Seminar: May 6
Nicholas Harvey, University of British Columbia
Spectrally Thin Trees
Thin trees are intriguing objects in graph theory that relate to foundational topics, such as nowhere-zero flows and the asymmetric traveling salesman problem (ATSP). A spanning subtree T of a graph G is called alpha-thin if every cut in T contains at most an alpha-fraction of G's edges in that cut.
Asadpour et al gave an algorithm constructing an O(log n / k log log n)-thin tree in any graph with n vertices and edge-connectivity k. Improving this to O(1/k) would imply a constant-factor approximation algorithm for ATSP.
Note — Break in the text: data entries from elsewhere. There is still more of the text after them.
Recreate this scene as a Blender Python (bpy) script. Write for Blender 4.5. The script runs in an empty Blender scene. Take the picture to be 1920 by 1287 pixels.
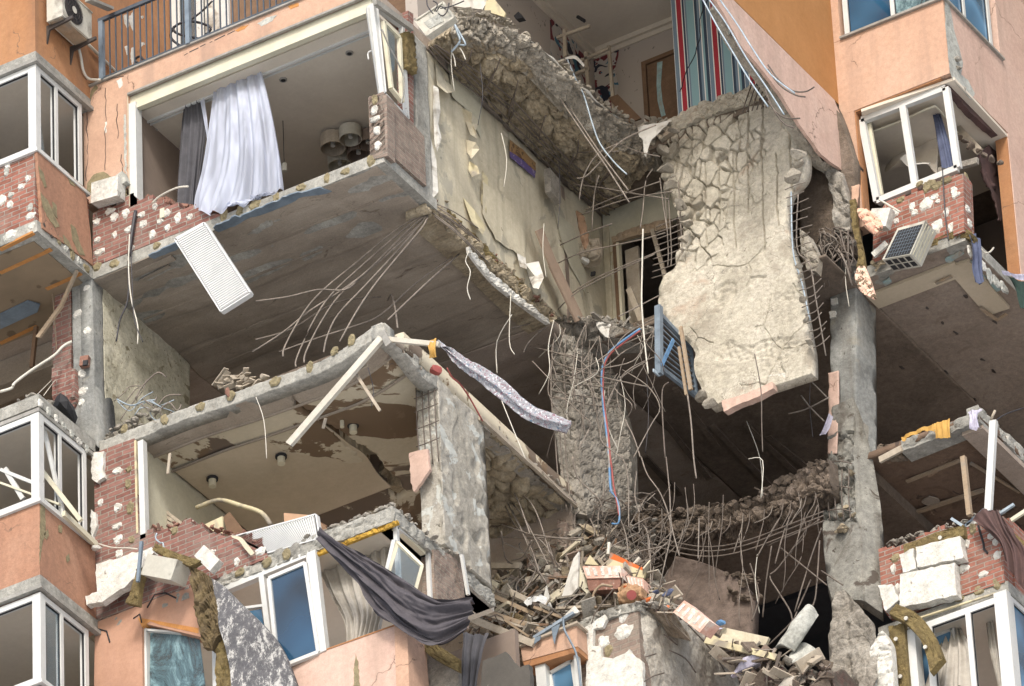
import bpy, bmesh, math, random
from mathutils import Vector as V, noise, Matrix
import numpy as np
R = random.Random(7)
sc = bpy.context.scene
COL = sc.collection
# ---------------- camera ----------------
TH, RL, AZ = map(math.radians, (35.19, -2.9, 29.9)); F = 15000.0; DIST = 112.0
_r0 = V((math.cos(AZ), math.sin(AZ), 0)); _fh = V((-math.sin(AZ), math.cos(AZ), 0)); _Z = V((0, 0, 1))
FW = math.cos(TH)*_fh + math.sin(TH)*_Z; _u0 = -math.sin(TH)*_fh + math.cos(TH)*_Z
RT = math.cos(RL)*_r0 + math.sin(RL)*_u0; UP = -math.sin(RL)*_r0 + math.cos(RL)*_u0
def ray(x, y): return FW*F + RT*(x-960) - UP*(y-643.5)
_d = ray(707, 309); CAM = -_d/_d.dot(FW)*DIST
GZ = CAM.z - 1.7
cam = bpy.data.cameras.new('camera'); co = bpy.data.objects.new('camera', cam); COL.objects.link(co)
cam.sensor_width = 36; cam.lens = F/1920*36; cam.clip_start = 1; cam.clip_end = 5000
m = Matrix((RT, UP, -FW)).transposed().to_4x4(); m.translation = CAM; co.matrix_world = m
sc.camera = co
# ---------------- light ----------------
w = bpy.data.worlds.new('World'); sc.world = w; w.use_nodes = True
wn = w.node_tree; bg = wn.nodes['Background']; sky = wn.nodes.new('ShaderNodeTexSky')
SUN_EL, SUN_AZ = math.radians(40), math.atan2(0.42, -1.0)      # towards -Y, a little +X
sky.sky_type = 'NISHITA'; sky.sun_disc = False; sky.sun_elevation = SUN_EL; sky.sun_rotation = SUN_AZ
sky.air_density = 1.0; sky.dust_density = 3.0; sky.ozone_density = 1.0
wn.links.new(sky.outputs[0], bg.inputs[0]); bg.inputs[1].default_value = 0.15
sl = bpy.data.lights.new('sun', 'SUN'); so = bpy.data.objects.new('sun', sl); COL.objects.link(so)
sl.energy = 1.6; sl.angle = math.radians(10); sl.color = (1, .97, .93)
so.rotation_euler = (-V((math.cos(SUN_EL)*math.sin(SUN_AZ), math.cos(SUN_EL)*math.cos(SUN_AZ), math.sin(SUN_EL)))).to_track_quat('-Z', 'Y').to_euler()
sc.view_settings.view_transform = 'Standard'; sc.view_settings.look = 'None'
sc.view_settings.exposure = 0.78; sc.view_settings.gamma = 1
sc.cycles.max_bounces = 6; sc.cycles.diffuse_bounces = 5; sc.cycles.transparent_max_bounces = 6
# ---------------- unprojection onto planes of the building ----------------
def U(x, y, X=None, Y=None, Z=None):
    d = ray(x, y)
    if X is not None: t = (X-CAM.x)/d.x
    elif Y is not None: t = (Y-CAM.y)/d.y
    else: t = (Z-CAM.z)/d.z
    return CAM + d*t
# ---------------- materials ----------------
def lin(h):
    if not isinstance(h, str): return tuple(h)
    h = h.lstrip('#'); c = [int(h[i:i+2], 16)/255 for i in (0, 2, 4)]
    return tuple(x/12.92 if x <= .04045 else ((x+.055)/1.055)**2.4 for x in c)
ALBEDO = {'orange_render': 0.8, 'pink_render': 0.76, 'pale_pink_render': 0.74, 'terracotta_render': 0.8, 'white_pvc': 0.72, 'cream_pvc': 0.78, 'white_foam': 0.95, 'blue_grey_concrete': .78, 'split_tone_concrete': .76, 'yellow_cloth': .7, 'glue_spotted_soffit': .75, 'weathered_white_enamel': 0.66, 'white_radiator': 0.72, 'pale_dusty_screed': 1.0, 'peeling_grey_column': .98, 'amber_render': 0.72, 'pale_broken_concrete': 0.85, 'red_brick': 0.85, 'dusty_red_brick': 0.9, 'grey_concrete': 0.92, 'white_sheet': 0.8, 'dusty_brown_soffit': .95, 'brightened_brown_soffit': 1.6, 'void_shade_soffit': 1.7, 'peeling_tan_ceiling': 1.25, 'old_grey_ceiling': 1.5, 'painted_ceiling': 1.3, 'dim_room_wall': 1.25, 'dark_broken_concrete': .85, 'mineral_wool': 0.9, 'pine_lath': 0.8, 'orange_pine_lath': 0.75, 'bright_orange_board': 0.7, 'yellowish_board': 0.8, 'loose_brick_clay': 0.75}     # how reflective each finish is, relative to its swatch
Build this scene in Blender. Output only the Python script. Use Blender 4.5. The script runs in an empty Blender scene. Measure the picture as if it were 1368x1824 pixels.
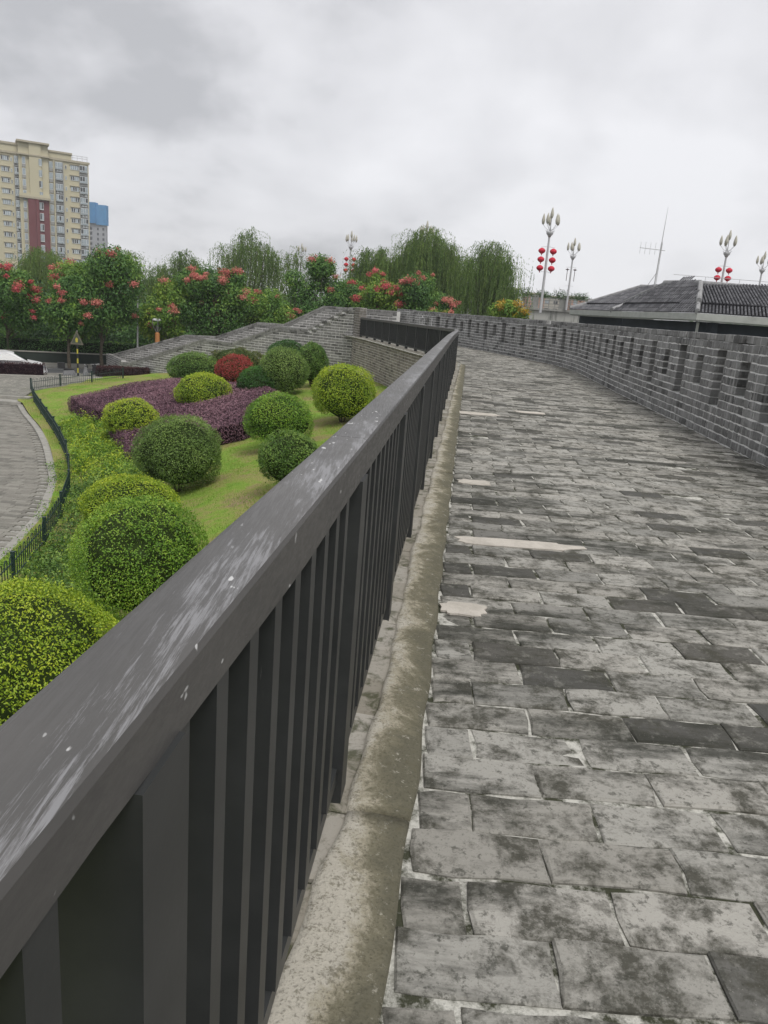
import bpy, math, random, bisect
import numpy as np
from mathutils import Matrix, Vector
rng = np.random.default_rng(7)
random.seed(7)
SC = bpy.context.scene
COL = SC.collection
R = math.radians

# ------------------------------------------------------------------ camera, sky, sun, exposure
EYE = (0.0, 0.0, 1.5)
PITCH, ROLL = R(14.8), R(4.5)
cam = bpy.data.cameras.new('camera'); cam_o = bpy.data.objects.new('camera', cam); COL.objects.link(cam_o)
cam.sensor_fit = 'VERTICAL'; cam.sensor_height = 24; cam.lens = 24 * 1370 / 1824
cam.clip_start = 0.02; cam.clip_end = 6000
cr = Vector((math.cos(ROLL), math.sin(ROLL) * math.sin(PITCH), math.sin(ROLL) * math.cos(PITCH)))
cu = Vector((-math.sin(ROLL), math.cos(ROLL) * math.sin(PITCH), math.cos(ROLL) * math.cos(PITCH)))
cb = cr.cross(cu)
cam_o.matrix_world = Matrix(((cr.x, cu.x, cb.x, EYE[0]), (cr.y, cu.y, cb.y, EYE[1]), (cr.z, cu.z, cb.z, EYE[2]), (0, 0, 0, 1)))
SC.camera = cam_o
SC.view_settings.view_transform = 'Standard'; SC.view_settings.look = 'None'
SC.view_settings.exposure = 0.52; SC.view_settings.gamma = 1.0
SC.view_settings.use_curve_mapping = False

SUN_EL, SUN_AZ = R(58), R(150)
world = bpy.data.worlds.new('World'); SC.world = world; world.use_nodes = True
nt = world.node_tree; nt.nodes.clear()
def wn(t, **k):
    n = nt.nodes.new(t)
    for a, b in k.items(): setattr(n, a, b)
    return n
sky = wn('ShaderNodeTexSky', sky_type='NISHITA'); sky.sun_disc = False
sky.sun_elevation = SUN_EL; sky.sun_rotation = SUN_AZ
tc = wn('ShaderNodeTexCoord'); sep = wn('ShaderNodeSeparateXYZ')
nt.links.new(tc.outputs['Generated'], sep.inputs[0])
# clouds lie on a plane overhead: direction / (z + small)
az = wn('ShaderNodeMath', operation='MAXIMUM'); az.inputs[1].default_value = 0.0
nt.links.new(sep.outputs['Z'], az.inputs[0])
ad = wn('ShaderNodeMath', operation='ADD'); ad.inputs[1].default_value = 0.42
nt.links.new(az.outputs[0], ad.inputs[0])
dx = wn('ShaderNodeMath', operation='DIVIDE'); dy = wn('ShaderNodeMath', operation='DIVIDE')
nt.links.new(sep.outputs['X'], dx.inputs[0]); nt.links.new(ad.outputs[0], dx.inputs[1])
nt.links.new(sep.outputs['Y'], dy.inputs[0]); nt.links.new(ad.outputs[0], dy.inputs[1])
cmb = wn('ShaderNodeCombineXYZ'); nt.links.new(dx.outputs[0], cmb.inputs[0]); nt.links.new(dy.outputs[0], cmb.inputs[1])
n1 = wn('ShaderNodeTexNoise'); n1.inputs['Scale'].default_value = 2.1; n1.inputs['Detail'].default_value = 6; n1.inputs['Roughness'].default_value = 0.5
n1.inputs['Distortion'].default_value = 0.15
off = wn('ShaderNodeVectorMath', operation='ADD'); off.inputs[1].default_value = (3.4, 1.3, 0.7)
nt.links.new(cmb.outputs[0], off.inputs[0]); nt.links.new(off.outputs[0], n1.inputs['Vector'])
ramp = wn('ShaderNodeValToRGB')
e = ramp.color_ramp.elements
e[0].position = 0.33; e[0].color = (0.38, 0.383, 0.40, 1)
e[1].position = 0.60; e[1].color = (0.66, 0.66, 0.68, 1)
m_ = ramp.color_ramp.elements.new(0.44); m_.color = (0.55, 0.55, 0.57, 1)
nt.links.new(n1.outputs['Fac'], ramp.inputs[0])
skm = wn('ShaderNodeMix', data_type='RGBA'); skm.blend_type = 'MIX'
mul = wn('ShaderNodeVectorMath', operation='SCALE'); mul.inputs['Scale'].default_value = 10.0
nt.links.new(ramp.outputs[0], mul.inputs[0])
skm.inputs[0].default_value = 0.96
nt.links.new(sky.outputs[0], skm.inputs[6]); nt.links.new(mul.outputs[0], skm.inputs[7])
bg = wn('ShaderNodeBackground'); bg.inputs['Strength'].default_value = 0.1
out = wn('ShaderNodeOutputWorld')
nt.links.new(skm.outputs[2], bg.inputs[0]); nt.links.new(bg.outputs[0], out.inputs[0])

sun = bpy.data.lights.new('sun', 'SUN'); sun.energy = 1.5; sun.angle = R(25); sun.color = (1.0, 0.97, 0.93)
sun_o = bpy.data.objects.new('sun', sun); COL.objects.link(sun_o)
sd = Vector((math.sin(SUN_AZ) * math.cos(SUN_EL), math.cos(SUN_AZ) * math.cos(SUN_EL), math.sin(SUN_EL)))
sun_o.rotation_euler = sd.to_track_quat('Z', 'Y').to_euler()
sun_o.location = (0, 0, 60)

# ------------------------------------------------------------------ material helpers
class MT:
    def __init__(s, name, rough=0.85, spec=0.25):
        s.m = bpy.data.materials.new(name); s.m.use_nodes = True
        s.t = s.m.node_tree; s.t.nodes.clear()
        s.o = s.n('ShaderNodeOutputMaterial'); s.b = s.n('ShaderNodeBsdfPrincipled')
        s.b.inputs['Roughness'].default_value = rough
        s.b.inputs['Specular IOR Level'].default_value = spec
        s.l(s.b.outputs[0], s.o.inputs[0])
        s.geo = None
    def n(s, t, **k):
        x = s.t.nodes.new(t)
        for a, b in k.items(): setattr(x, a, b)
        return x
    def l(s, a, b): s.t.links.new(a, b)
    def pos(s, scale=(1, 1, 1), obj=False):
        if obj: src = s.n('ShaderNodeTexCoord').outputs['Object']
        else: src = s.n('ShaderNodeNewGeometry').outputs['Position']
        v = s.n('ShaderNodeVectorMath', operation='MULTIPLY'); v.inputs[1].default_value = scale
        s.l(src, v.inputs[0]); return v.outputs[0]
    def noise(s, vec, scale, detail=4, rough=0.6, dist=0.0):
        x = s.n('ShaderNodeTexNoise'); x.inputs['Scale'].default_value = scale
        x.inputs['Detail'].default_value = detail; x.inputs['Roughness'].default_value = rough
        x.inputs['Distortion'].default_value = dist
        s.l(vec, x.inputs['Vector']); return x.outputs['Fac']
    def ramp(s, fac, stops):
        x = s.n('ShaderNodeValToRGB'); e = x.color_ramp.elements
        while len(e) < len(stops): e.new(0.5)
        for i, (p, c) in enumerate(stops):
            e[i].position = p
            e[i].color = (c, c, c, 1) if not hasattr(c, '__len__') else (*c, 1)
        s.l(fac, x.inputs[0]); return x.outputs[0]
    def mix(s, fac, a, b, mode='MIX'):
        x = s.n('ShaderNodeMix', data_type='RGBA'); x.blend_type = mode
        for v, i in ((fac, 0), (a, 6), (b, 7)):
            if hasattr(v, 'is_output'): s.l(v, x.inputs[i])
            elif i == 0: x.inputs[0].default_value = v
            else: x.inputs[i].default_value = (*v, 1)
        return x.outputs[2]
    def math(s, op, a, b=None, clamp=False):
        x = s.n('ShaderNodeMath', operation=op); x.use_clamp = clamp
        for v, i in ((a, 0), (b, 1)):
            if v is None: continue
            if hasattr(v, 'is_output'): s.l(v, x.inputs[i])
            else: x.inputs[i].default_value = v
        return x.outputs[0]
    def rnd(s):
        oi = s.n('ShaderNodeObjectInfo').outputs['Random']
        at = s.n('ShaderNodeAttribute'); at.attribute_name = 'tint'
        return s.math('FRACT', s.math('ADD', oi, at.outputs['Fac']))
    def tint(s):
        at = s.n('ShaderNodeAttribute'); at.attribute_name = 'tint'; return at.outputs['Fac']
    def color(s, c):
        if hasattr(c, 'is_output'): s.l(c, s.b.inputs['Base Color'])
        else: s.b.inputs['Base Color'].default_value = (*c, 1)
    def bump(s, h, strength=0.5, dist=0.01):
        x = s.n('ShaderNodeBump'); x.inputs['Strength'].default_value = strength; x.inputs['Distance'].default_value = dist
        s.l(h, x.inputs['Height']); s.l(x.outputs[0], s.b.inputs['Normal'])
        return x
def plain(name, c, rough=0.8, spec=0.25, metal=0.0, var=0.12, sc=3.0):
    m = MT(name, rough, spec); m.b.inputs['Metallic'].default_value = metal
    f = m.noise(m.pos(), sc, 5)
    lo = tuple(v * (1 - var) for v in c); hi = tuple(min(1, v * (1 + var)) for v in c)
    m.color(m.ramp(f, [(0.3, lo), (0.7, hi)]))
    return m.m

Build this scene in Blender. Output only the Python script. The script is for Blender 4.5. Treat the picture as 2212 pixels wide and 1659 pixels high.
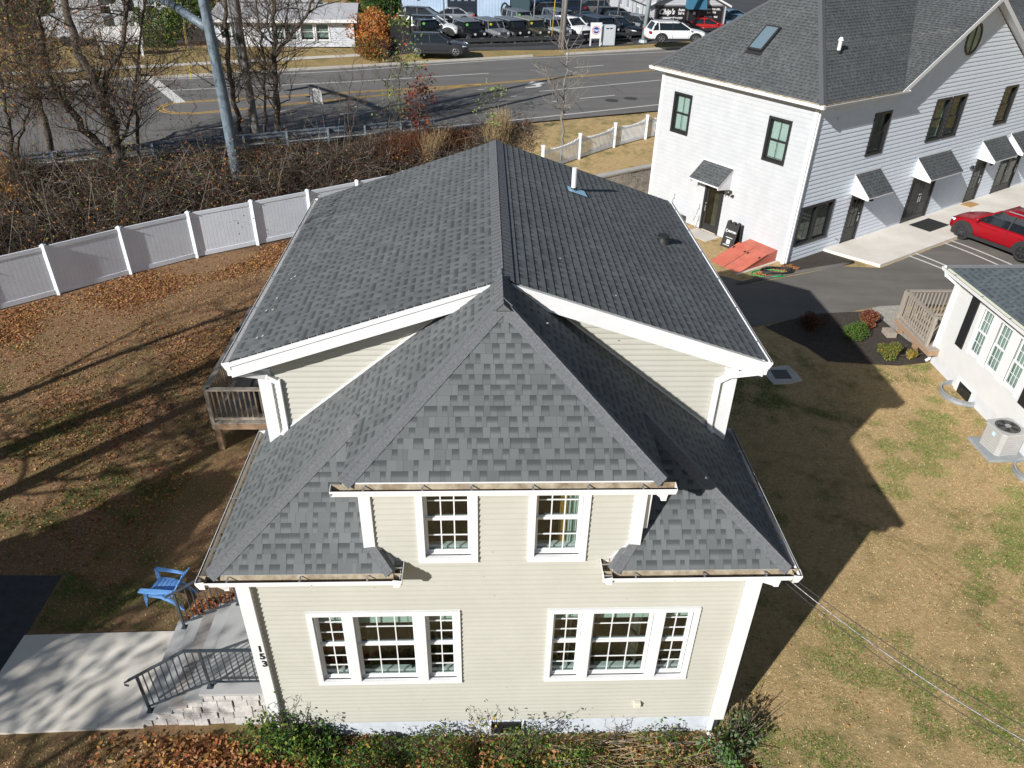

We define a stronger notion of thinness that is naturally motivated by spectral sparsification of graphs. A spanning subtree T of G is called alpha-spectrally-thin if T's Laplacian matrix is upper-bounded by alpha times G's Laplacian matrix in the Lowner ordering.
We give a deterministic, polynomial time algorithm to construct an O(log n / c log log n)-spectrally thin tree in any graph with n vertices and for which the effective conductance across each edge is at least c.
Remarkably, this can be improved to O(1/c) if one does not require an efficient algorithm. The recent breakthrough results of Marcus, Spielman and Srivastava imply the existence of a O(1/c)-spectrally-thin tree.
This is joint work with Neil Olver (MIT / Vrije Universiteit).